The Assertional Logics of Pointed Fixedpoint Discriminator Varieties
by
Matthew Spinks
Coauthors: Robert Bignall

Using the framework of algebraisable logics developed by Blok and Pigozzi, we investigate the connections between the assertional logics of pointed fixedpoint discriminator varieties, and the assertional logic of the variety of implicative BCSK-algebras. The variety of implicative BCSK-algebras is a non-commutative generalisation of Abbott's variety of implication algebras; its assertional logic is closely related to the purely implicational fragment of the classical propositional calculs. The main results of the talk are the following:

1. The assertional logic of the variety of implicative BCSK-algebras is formulawise definitionally equivalent to the assertional logic of the pure pointed fixedpoint discriminator variety.

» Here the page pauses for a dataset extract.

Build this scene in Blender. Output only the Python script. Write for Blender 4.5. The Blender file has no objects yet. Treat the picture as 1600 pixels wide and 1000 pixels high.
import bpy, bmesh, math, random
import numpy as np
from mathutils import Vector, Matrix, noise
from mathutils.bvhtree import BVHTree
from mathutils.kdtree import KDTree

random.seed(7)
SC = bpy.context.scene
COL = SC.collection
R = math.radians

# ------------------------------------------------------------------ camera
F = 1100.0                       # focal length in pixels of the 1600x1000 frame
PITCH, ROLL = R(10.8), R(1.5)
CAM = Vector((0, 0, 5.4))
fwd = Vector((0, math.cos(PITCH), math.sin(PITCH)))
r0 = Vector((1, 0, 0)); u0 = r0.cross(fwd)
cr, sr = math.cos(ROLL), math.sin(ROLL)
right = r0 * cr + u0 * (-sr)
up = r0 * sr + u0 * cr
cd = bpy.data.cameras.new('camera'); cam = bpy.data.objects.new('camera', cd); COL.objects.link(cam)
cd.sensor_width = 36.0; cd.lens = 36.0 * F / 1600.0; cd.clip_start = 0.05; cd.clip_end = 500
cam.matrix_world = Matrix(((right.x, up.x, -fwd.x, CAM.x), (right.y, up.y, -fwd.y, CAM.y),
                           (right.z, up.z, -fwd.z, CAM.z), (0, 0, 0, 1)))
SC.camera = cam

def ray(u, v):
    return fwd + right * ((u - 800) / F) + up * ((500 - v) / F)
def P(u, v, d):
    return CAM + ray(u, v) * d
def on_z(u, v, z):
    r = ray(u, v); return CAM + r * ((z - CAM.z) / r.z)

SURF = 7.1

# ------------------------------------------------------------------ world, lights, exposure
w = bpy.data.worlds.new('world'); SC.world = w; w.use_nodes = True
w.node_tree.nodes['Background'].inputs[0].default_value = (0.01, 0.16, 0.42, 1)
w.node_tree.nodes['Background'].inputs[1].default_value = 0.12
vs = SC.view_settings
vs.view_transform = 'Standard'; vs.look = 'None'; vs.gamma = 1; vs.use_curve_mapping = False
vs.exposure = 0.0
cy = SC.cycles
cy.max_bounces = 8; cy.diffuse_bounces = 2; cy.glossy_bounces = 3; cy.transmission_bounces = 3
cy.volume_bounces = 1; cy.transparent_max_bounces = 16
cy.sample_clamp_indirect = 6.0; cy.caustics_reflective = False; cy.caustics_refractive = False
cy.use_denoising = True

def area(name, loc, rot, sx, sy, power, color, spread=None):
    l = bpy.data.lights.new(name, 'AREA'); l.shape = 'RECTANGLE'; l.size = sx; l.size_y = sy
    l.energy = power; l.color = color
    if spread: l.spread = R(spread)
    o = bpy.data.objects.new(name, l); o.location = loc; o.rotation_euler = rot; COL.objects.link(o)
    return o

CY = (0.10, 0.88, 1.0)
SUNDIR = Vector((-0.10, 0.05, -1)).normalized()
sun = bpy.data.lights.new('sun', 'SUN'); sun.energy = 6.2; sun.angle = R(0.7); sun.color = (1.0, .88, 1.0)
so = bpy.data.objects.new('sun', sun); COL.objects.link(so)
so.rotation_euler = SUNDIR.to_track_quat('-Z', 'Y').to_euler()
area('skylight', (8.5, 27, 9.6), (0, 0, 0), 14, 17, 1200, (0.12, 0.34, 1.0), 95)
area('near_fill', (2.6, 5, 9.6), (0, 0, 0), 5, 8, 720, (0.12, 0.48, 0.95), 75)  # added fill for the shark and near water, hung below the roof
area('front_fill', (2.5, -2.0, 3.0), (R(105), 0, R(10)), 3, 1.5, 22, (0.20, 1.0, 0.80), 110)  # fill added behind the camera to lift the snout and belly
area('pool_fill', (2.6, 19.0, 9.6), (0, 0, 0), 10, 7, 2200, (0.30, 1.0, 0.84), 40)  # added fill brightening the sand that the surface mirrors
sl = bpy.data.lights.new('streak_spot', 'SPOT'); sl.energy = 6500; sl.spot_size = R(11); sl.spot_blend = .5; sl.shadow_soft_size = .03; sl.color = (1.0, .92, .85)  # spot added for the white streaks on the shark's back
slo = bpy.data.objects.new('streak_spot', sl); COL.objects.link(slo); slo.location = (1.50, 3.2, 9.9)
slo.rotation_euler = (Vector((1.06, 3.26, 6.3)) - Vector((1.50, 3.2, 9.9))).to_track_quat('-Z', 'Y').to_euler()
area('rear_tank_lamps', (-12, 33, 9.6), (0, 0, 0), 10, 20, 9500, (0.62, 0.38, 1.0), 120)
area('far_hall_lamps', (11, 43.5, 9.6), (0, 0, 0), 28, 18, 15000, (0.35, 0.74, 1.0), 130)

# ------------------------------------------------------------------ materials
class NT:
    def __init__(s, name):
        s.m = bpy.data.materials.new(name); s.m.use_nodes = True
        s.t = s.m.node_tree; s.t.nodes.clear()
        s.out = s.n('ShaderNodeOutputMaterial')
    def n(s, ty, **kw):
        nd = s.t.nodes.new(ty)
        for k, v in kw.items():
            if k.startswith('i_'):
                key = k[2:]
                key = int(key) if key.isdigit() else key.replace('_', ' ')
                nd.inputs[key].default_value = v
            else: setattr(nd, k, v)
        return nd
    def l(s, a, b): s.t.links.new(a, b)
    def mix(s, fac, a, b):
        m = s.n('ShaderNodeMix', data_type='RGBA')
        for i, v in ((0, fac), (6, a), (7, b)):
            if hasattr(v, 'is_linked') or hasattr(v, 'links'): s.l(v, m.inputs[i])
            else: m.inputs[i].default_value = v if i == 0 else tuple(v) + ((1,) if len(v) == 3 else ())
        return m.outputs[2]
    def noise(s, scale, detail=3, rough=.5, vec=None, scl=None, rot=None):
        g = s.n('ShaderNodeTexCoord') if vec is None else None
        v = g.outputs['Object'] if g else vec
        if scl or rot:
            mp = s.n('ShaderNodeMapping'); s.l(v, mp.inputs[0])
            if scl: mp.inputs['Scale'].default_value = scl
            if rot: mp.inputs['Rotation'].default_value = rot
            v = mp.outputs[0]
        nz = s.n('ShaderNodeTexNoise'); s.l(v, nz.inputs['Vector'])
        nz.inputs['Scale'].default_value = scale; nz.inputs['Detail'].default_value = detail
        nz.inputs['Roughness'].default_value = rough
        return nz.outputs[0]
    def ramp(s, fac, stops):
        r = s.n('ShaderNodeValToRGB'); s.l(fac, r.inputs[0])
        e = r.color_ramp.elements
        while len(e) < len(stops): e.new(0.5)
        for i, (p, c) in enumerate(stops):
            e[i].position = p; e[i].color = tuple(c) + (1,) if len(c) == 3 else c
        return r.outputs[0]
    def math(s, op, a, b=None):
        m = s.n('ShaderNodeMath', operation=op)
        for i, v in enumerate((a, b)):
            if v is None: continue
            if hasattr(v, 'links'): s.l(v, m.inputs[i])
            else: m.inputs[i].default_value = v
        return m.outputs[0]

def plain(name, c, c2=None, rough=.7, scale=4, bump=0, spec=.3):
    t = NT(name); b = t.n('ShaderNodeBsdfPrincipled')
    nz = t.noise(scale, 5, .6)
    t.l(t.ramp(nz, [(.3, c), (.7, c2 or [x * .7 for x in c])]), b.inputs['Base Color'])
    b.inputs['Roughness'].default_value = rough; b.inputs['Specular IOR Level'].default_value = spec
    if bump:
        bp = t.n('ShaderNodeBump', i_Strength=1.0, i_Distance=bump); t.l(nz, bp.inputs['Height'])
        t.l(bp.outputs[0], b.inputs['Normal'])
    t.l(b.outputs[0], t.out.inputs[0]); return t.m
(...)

2. The assertional logic of the variety of implicative BCSK-algebras is formulawise definitionally equivalent to the least algebraisable implicational fragment of the assertional logic of the pure pointed discriminator variety.

3. A strongly algebraisable deductive system is classically algebraisable iff it is formulawise definitionally equivalent to a definitional expansion of an axiomatic extension of the assertional logic of the variety of implicative BCSK-algebras, possibly with additional compatible logical operations.

Date received: September 12, 2003